Après deux mois de détention provisoire, le maximum autorisé dans son cas, Jonathan D. a été placé sous contrôle judiciaire le 19 août. Ce jour-là, il était parti en remerciant le président du tribunal, après avoir répondu « d’accord » à toutes les injonctions : éviter le secteur de la mosquée, entamer un suivi psychologique, pointer chaque semaine à la gendarmerie, honorer les convocations… Deux mois plus tard, il a raté la plupart de ses rendez-vous et n’a pas consulté.  

Benjamin d’une fratrie de quatre enfants, Jonathan D. a connu dès l’enfance des difficultés d’apprentissage et de comportement. Il a arrêté la scolarité ordinaire en sixième, connu l’École de la deuxième chance, un suivi éducatif et des séjours de rupture. Après quelques petits boulots dans le nettoyage, il a arrêté. Sans domicile fixe aujourd’hui, il n’a plus de contact avec sa fille de 4 ans. 

Avant ce procès, il a déjà été condamné à trois reprises pour voyage sans titre de transport (en 2018), atteinte à l’intimité de la vie privée et usage de stupéfiants (2021). Mercredi 26 octobre, il doit comparaître devant le tribunal correctionnel de Dunkerque pour des violences avec armes ayant entraîné une ITT (incapacité totale de travail) supérieure à huit jours.  

« À votre place, je me ferais tout petit » 

Jéromine Armand, l’avocate de la Grande Mosquée de Lille, qui s’est constituée partie civile, rappelle que l’édifice religieux s’est vu attribuer une protection policière renforcée après les faits.

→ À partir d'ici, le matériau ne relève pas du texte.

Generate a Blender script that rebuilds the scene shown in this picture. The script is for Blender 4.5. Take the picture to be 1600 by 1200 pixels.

Les dirigeants comme les fidèles « vivent toujours dans la crainte », affirme-t-elle, demandant 5 000 euros de dommages et intérêts pour le préjudice moral. L’avocate regrette les excuses « faciles » du prévenu, au profil « relativement inquiétant »,  et son incapacité à s’expliquer.

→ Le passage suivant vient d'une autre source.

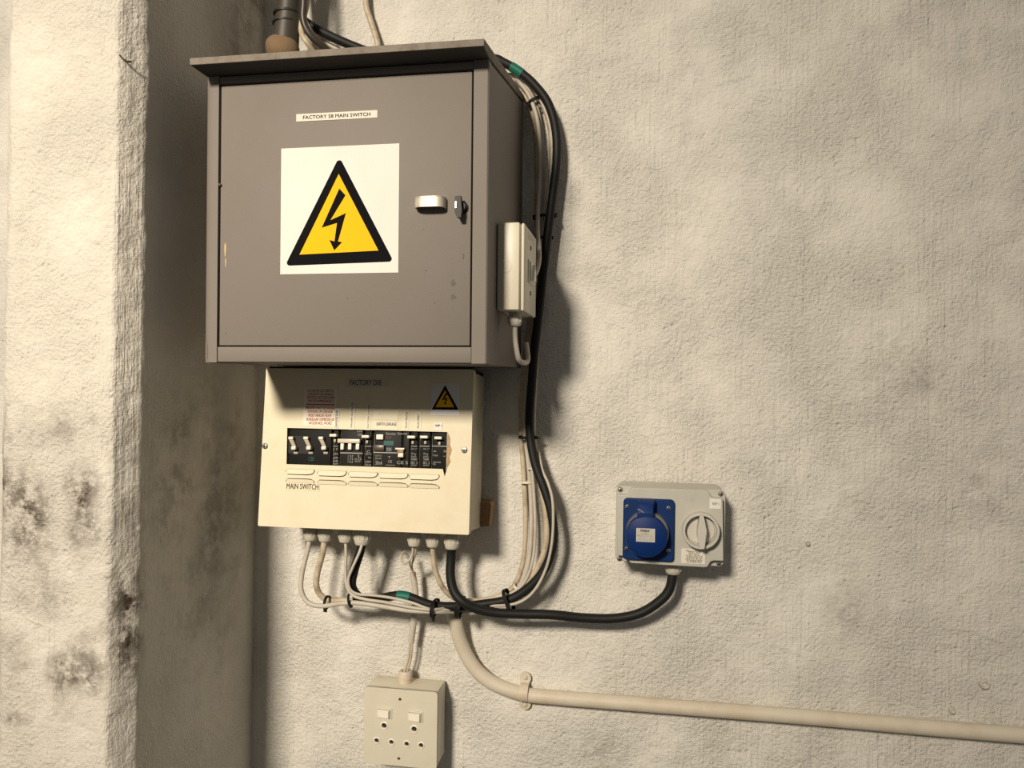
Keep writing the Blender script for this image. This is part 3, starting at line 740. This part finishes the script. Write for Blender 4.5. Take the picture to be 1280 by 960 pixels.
# front cover with notched corners for the screws
n1 = [v_(*q) for q in ((790.5, 609.5), (883, 612.5), (885.5, 614), (888, 619.5), (892, 622.5), (903.6, 623.5), (904.6, 701.5), (892, 701), (888, 702.5), (884.5, 708.5), (881, 709.5), (789, 704), (786.5, 702), (785, 697.5), (782.5, 695.5), (771, 694.5), (771.3, 618.2), (782.5, 619), (785.5, 617), (787.5, 611.5))]
mb = MB().prism(rrect(WL, WB, WR, WT, .008), .0105, .0185, 'y'); mb.prism(n1, 0, .0108, 'y')
wc = mb.build('cover', GREYBOX, wp); bv = wc.modifiers.new('b', 'BEVEL'); bv.width = .0011; bv.segments = 2; bv.limit_method = 'ANGLE'
sm = MB(); screw(sm, 0, 0, 0, .0034); s0 = None
for q in ((775.5, 612), (901, 617.3), (774.5, 698.5), (898.5, 704.3)):
    x, z = v_(q[0], q[1], -.0105)
    if s0 is None: s0 = sm.build('cover_screw', [STEEL, BLACK], wc, loc=(x, .0105, z))
    else: dup(s0, wc, (x, .0105, z))
# blue flange
fx0, fz0 = v_(778.3, 698.3); fx1, fz1 = v_(843.4, 624.2)
mb = MB().prism(rrect(fx0, fz0, fx1, fz1, .0055), -.006, .001, 'y')
fl_ = mb.build('socket_flange', BLUED, wp); bv = fl_.modifiers.new('b', 'BEVEL'); bv.width = .0014; bv.segments = 2; bv.limit_method = 'ANGLE'
fsm = MB(); screw(fsm, 0, 0, 0, .0030); s0 = None
for q in ((783.8, 633), (835.3, 635.2), (783.3, 685.3), (835.3, 688.2)):
    x, z = v_(q[0], q[1], .006)
    if s0 is None: s0 = fsm.build('flange_screw', [CHROME, BLACK], fl_, loc=(x, -.006, z))
    else: dup(s0, fl_, (x, -.006, z))
lx, lz = v_(808.0, 671.0, .030); rl = abs(v_(834.8, 671, .030)[0] - lx)
lx2, lz2 = v_(808.8, 668.8, .030)
# collar between flange and lid, its grey darkened to paint in shadow
MB().lathe([(rl * 1.04, .005), (rl * 1.03, .010), (rl * 1.01, .017), (rl * .97, .0189)], (lx + .0012, 0, lz + .0022), '-y', 40).build('collar', mat('shaded_collar', (.17, .165, .145), .5), wp)
lid = MB().lathe([(rl * .95, .019), (rl, .0205), (rl, .027), (rl * .97, .0295), (rl * .93, .0302), (.0001, .0305)], (lx, 0, lz), '-y', 44).build('socket_lid', BLUE, wp)
# hinge block on top of lid
h0 = v_(796.5, 642, .022); h1 = v_(817, 625.5, .022)
hp = [(-.004, h1[1]), (-.018, h1[1] - .001), (-.0245, h1[1] - .0045), (-.0305, h0[1] + .003), (-.0300, h0[1] - .006), (-.012, h0[1] - .006), (-.004, h0[1])]
mb = MB().prism(hp, h0[0], h1[0], 'x'); mb.box(h1[0], -.017, h0[1], h1[0] + .0022, -.004, h1[1] - .001)
hg = mb.build('lid_hinge', BLUE, wp); bv = hg.modifiers.new('b', 'BEVEL'); bv.width = .001; bv.segments = 2; bv.limit_method = 'ANGLE'
mb = MB(); c = v_(796.5, 640, .0295); mb.tube([(c[0] + .0005, -.0300, c[1] + .0035), (c[0] + .0085, -.0312, c[1] - .0005)], .0009, 8, 0); mb.build('hinge_spring', CHROME, lid)
c = v_(795, 676.8, .0305); d = v_(819, 661, .0305)
mb = MB(); mb.box(c[0], -.0312, c[1], d[0], -.0304, d[1], 0)
wl, hl = d[0] - c[0], d[1] - c[1]
T = lambda s_, u0, t0, u1, t1, mi, bo=0.0: mb.text(s_, c[0] + u0 * wl, c[1] + t0 * hl, c[0] + u1 * wl, c[1] + t1 * hl, -.0314, mi, bold=bo)
T('Onlyw', .22, .70, .70, .93, 1, .04); T('16A 2P+E', .28, .56, .66, .63, 1); T('IP44', .06, .44, .20, .52, 2); T('200-250V 50/60Hz', .08, .42, .64, .48, 2); T('SOCKET 313', .08, .30, .48, .38, 2); T('6h', .72, .40, .88, .52, 2); T('C E', .74, .22, .90, .32, 2); T('SABS 1239 IEC 309-2', .06, .12, .90, .19, 2)
tag(mb.build('lid_label', [mat('grey_label', (.52, .50, .45), .4), INK, GREYINK], lid, smooth=False), 'grey rating label with small black print')
# rotary switch
kx, kz = v_(876.0, 663.3, .008); kr = abs(v_(899.6, 663.3, .008)[0] - kx)
MB().lathe([(kr * 1.0, -.001), (kr, .0125), (kr * .95, .014), (kr * .86, .014), (kr * .83, .0125), (kr * .83, .0005)], (kx, 0, kz), '-y', 44).build('switch_ring', GREYKNOB, wp)
kn = MB().lathe([(kr * .78, -.001), (kr * .78, .002), (kr * .74, .003), (.0001, .0032)], (kx, 0, kz), '-y', 40)
kn.box(kx + kr * .22, -.0046, kz - kr * .42, kx + kr * .36, -.0030, kz + kr * .40, 0, .0004)
tt = [(kx - .0022, kz + kr * .93), (kx + .0020, kz + kr * .93), (kx + .0066, kz + kr * .1), (kx + .0038, kz - kr * .86), (kx - .0016, kz - kr * .90), (kx - .0050, kz - kr * .3), (kx - .0052, kz + kr * .1)]
bk = kn.prism(tt, -.0225, -.0025, 'y').build('switch_knob', GREYKNOB, wp); bv = bk.modifiers.new('b', 'BEVEL'); bv.width = .0012; bv.segments = 2; bv.limit_method = 'ANGLE'
# labels
def wlabel(name, q0, q1, lines, lab, base=PAPER, bold=0.0):
    a = v_(q0[0], q1[1]); b = v_(q1[0], q0[1]); m2 = MB(); m2.box(a[0], -.0006, a[1], b[0], .0002, b[1], 0)
    for (x0, y0, x1, y1, s_) in lines:
        p = v_(x0, y1); r_ = v_(x1, y0); m2.text(s_, p[0], p[1], r_[0], r_[1], -.0008, 1, bold=bold)
    return tag(m2.build(name, [base, INK], wp, smooth=False), lab)
wlabel('circuit_label', (886.8, 623.6), (901, 635.6), [(889.8, 628.2, 899, 631.4, 'WP 1')], 'white label reading WP 1')
wlabel('instruction_label', (851.3, 686.8), (881.3, 703.8), [(858.3, 688, 876.3, 690.1, 'Please Note'), (860.8, 691.3, 874.5, 693.4, 'DO NOT'), (857.3, 694.6, 878.2, 696.7, 'TURN SWITCH'), (857, 697.8, 877.8, 699.9, 'UNLESS PLUG'), (858.6, 700.9, 877, 703, 'IS INSERTED')], 'cream label: please note, do not turn switch unless plug is inserted', TAPEW)
mb = MB(); c = v_(855, 626); d = v_(869, 619); mb.text('Onix', c[0], c[1], d[0], d[1], -.00015, 0); mb.build('embossed_name', mat('embossed_grey', (.45, .44, .385), .45), wp, smooth=False)
gx, gz = v_(841.5, 716, -.030)
gland_mb(.0108, .0185, .0068).build('cable_gland', GLAND, wp, loc=(gx, .030, .001))
WPG = wf.mat @ Vector((gx, .030, .001 - .0185))

# ================================================================== DOUBLE SWITCHED SOCKET
of = Frame(Vector((-.33325, -.050, ZC - .5414)), ry=math.radians(.25))
so = empty('double_socket_outlet', of, 'ivory square wall outlet with two rocker switches and six round pin holes', 'socket outlet')
o_ = of.px
OL, OR, OT = -.0536, .0533, .1080
MB().box(OL + .001, .0055, .0008, OR - .001, .0485, OT - .0008, 0, .0020).build('back_box', IVORY, so)
holes = [(480.3, 907, .0042), (517.8, 911.3, .0042), (471, 925.5, .0036), (489.4, 927.6, .0036), (508.5, 929.8, .0036), (526.5, 931.6, .0036)]
hs = [o_(a, b) + (r_,) for a, b, r_ in holes]
scr = [o_(500, 874.2) + (.0022,), o_(498.5, 948.3) + (.0022,)]
rk = [o_(480.5, 891.2), o_(519, 895.5)]
mb = MB().plate(rrect(OL, 0, OR, OT, .004), [circ(x, z, r_, 20) for x, z, r_ in hs + scr] + [rrect(x - .0098, z - .0062, x + .0098, z + .0062, .001, 2) for x, z in rk], 0, .004, 0)
mb.plate(rrect(OL, 0, OR, OT, .004), [rrect(OL + .002, .002, OR - .002, OT - .002, .003)], .0005, .0085, 0)
sc = mb.build('cover', IVORY, so, smooth=False)
for x, z, r_ in hs:
    o = MB().lathe([(r_ * .62, .0115), (r_ * .62, .0010), (r_ * .75, -.0002), (r_ * 1.0, -.0010), (r_ * 1.28, -.0010), (r_ * 1.34, -.0002), (r_ * 1.34, .0004)], (x, 0, z), '-y', 22)
    for i in range(len(o.v)): o.v[i] = (o.v[i][0], -o.v[i][1] if False else o.v[i][1], o.v[i][2])
    MB_ = MB(); MB_.lathe([(r_ * 1.36, -.0004), (r_ * 1.34, .0006), (r_ * 1.1, .0012), (r_ * .95, .0010), (r_ * .86, -.0002), (r_ * .86, -.010)], (x, 0, z), '-y', 22)
    MB_.f.pop(); MB_.m.pop(); MB_.f.pop(); MB_.m.pop()
    rg = MB_.build('pin_hole_ring', IVORYL, sc)
    MB().lathe([(r_ * .98, -.0025), (r_ * .98, -.0018)], (x, 0, z), '-y', 18).build('pin_hole', BLACK, rg)
for x, z, r_ in scr:
    MB().lathe([(.0021, -.003), (.0021, -.0012), (.0001, -.0008)], (x, 0, z), '-y', 14).build('cover_screw', mat('rusted_screw', (.12, .08, .045), .5, metal=.5), sc)
for x, z in rk:
    mb = MB().plate(rrect(x - .0112, z - .0076, x + .0112, z + .0076, .0014, 3), [rrect(x - .0094, z - .0058, x + .0094, z + .0058, .0010, 2)], -.0012, .0004, 0)
    fr = mb.build('rocker_frame', IVORY, sc)
    MB().prism([(x - .0090, -.0030), (x + .0074, -.0058), (x + .0090, -.0010), (x + .0090, .003), (x - .0090, .003)], z - .0050, z + .0050, 'z').build('rocker', IVORYL, fr, smooth=False)
gx, gz = o_(506.8, 846, -.030)
mb = MB().lathe([(.0098, 0), (.0098, .004), (.0092, .0045), (.0092, .0058), (.0100, .0062), (.0100, .0155), (.0088, .0172), (.0060, .0172), (.0055, .014)], (0, 0, 0), 'z', 20)
mb.build('cable_gland', mat('gland_dirty', (.60, .53, .42), .5, dirt=(.40, .27, .14), dirt_amt=.5, dirt_scale=90), so, loc=(gx, .030, OT - .0015))
SOG = of.mat @ Vector((gx, .030, OT - .0015 + .0165))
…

Lorsqu’il sort de sa réserve, Jonathan D. ne se montre pas très convaincant. À quelques minutes d’intervalle, il assume d’avoir refusé une formation rémunérée 600 euros par mois, parce qu’il pourrait « trouver mieux » en intérim, puis reconnaît ne pas chercher de travail malgré ses dettes et sa grande précarité. « Là par exemple, vous allez dormir où ce soir ? » lui demande le président. « Je sais pas, chez des amis. » L’avocate de la partie civile lui reproche de ne pas vouloir les nommer. « Vous croyez que je fréquente qui, des terroristes ? » s’agace le prévenu. 

La procureure, Anne-Laure Le Galloudec, finit par perdre son calme devant cette « arrogance terrible ». « Vous arrivez comme ça, les mains dans les poches ; à votre place je me ferais tout petit. » Elle requiert seize mois de prison, divisés en deux : huit mois fermes aménageables par un juge d’application des peines et huit mois de sursis probatoire pendant deux ans. En guise de plaidoirie de la défense, Jonathan D. se borne à refuser le travail d’intérêt général proposé. 

Le tribunal le condamne à huit mois de prison avec mandat de dépôt et un suivi socio-judiciaire de trois ans. À sa sortie de détention, il aura l’obligation de se soigner, de travailler, de fixer sa résidence et d’indemniser les parties civiles, sans pouvoir se rendre à proximité de la mosquée.